A random reflection on Milo.

Our stationery order arrived at work today, and for some reason it contained an enormous tin of Milo – it must have been at least five litres of the stuff. Which is funny, because there’s really only one person in the office who drinks Milo (and for the record, it is not me. I haven’t developed that particular addiction. Yet). But my colleague opened the lid of the tin, and I caught a sweet whiff of scent, and without warning I was transported back to just over a year and a half ago.

I escaped my ex very early on a Sunday morning and found myself meeting the technical definition of homelessness – not to mention the definition of survivor of domestic violence. Because it was so early, and I was concerned about waking people, I messaged the one friend I knew would be up at that time of the morning, and told her what I’d done. She phoned back immediately: “Get your butt here”. So I did. Shattered, shaken, numb with the magnitude of the step I’d just taken, I showed up at her house with a suitcase full of random stuff, a pink plastic folder full of music, the beginnings of a black eye, and George Arthur, who is a small, black rag-doll teddy bear – also a survivor of domestic violence.

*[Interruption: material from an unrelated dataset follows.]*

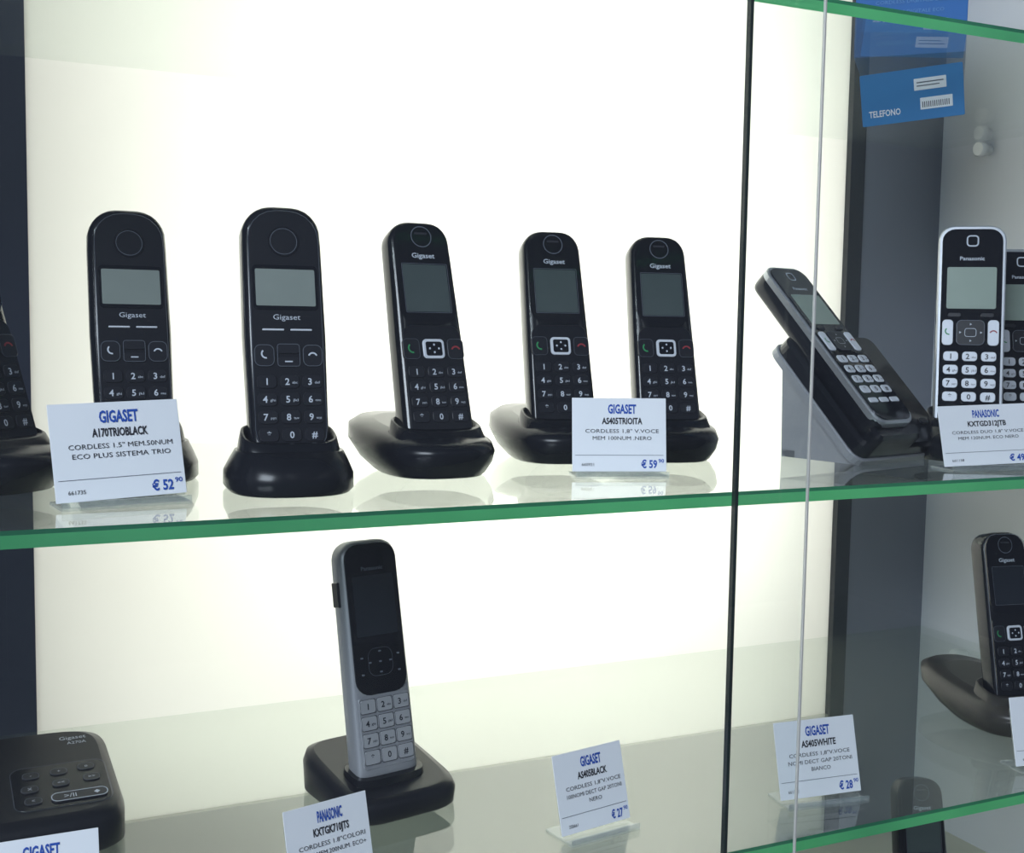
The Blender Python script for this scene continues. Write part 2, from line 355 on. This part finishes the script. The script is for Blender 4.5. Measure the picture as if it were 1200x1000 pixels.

I don’t remember much of that day, but I do remember how shocked and dazed I was, unable to focus on anything, unable to settle, unable to remain still and yet to anaesthetised to move. I didn’t know what I wanted or needed; my friend knew, and she swept me up in practical decisiveness and I didn’t have to make a single decision all day – I simply wasn’t capable of it. She also made me a Milo.

It’s one of the few things I remember with any sense of clarity from that day: she put the warm mug in my hand with the firm instruction to drink all of it (it did help – reality penetrated the opaque numbness, just slightly) – and it was the strongest Milo I’ve ever had in my life, easily several tablespoons’ worth of crunchy chocolate powder. My blood sugar levels are probably still elevated as a direct result of that one hot mug; but I can’t off-hand think of a single thing that would have been safer, more comforting, at that time.

I’m not a huge fan of Milo and I would only drink it if I was really, really desperate for a chocolate fix. But to me it will always smell of safety, of sanctuary and the incredulous blessing of friendship, and of the knowledge of the end of captivity, and freedom’s fragile beginnings.

Not bad for three tablespoons of crushed chocolatey sugar, really. Not bad at all.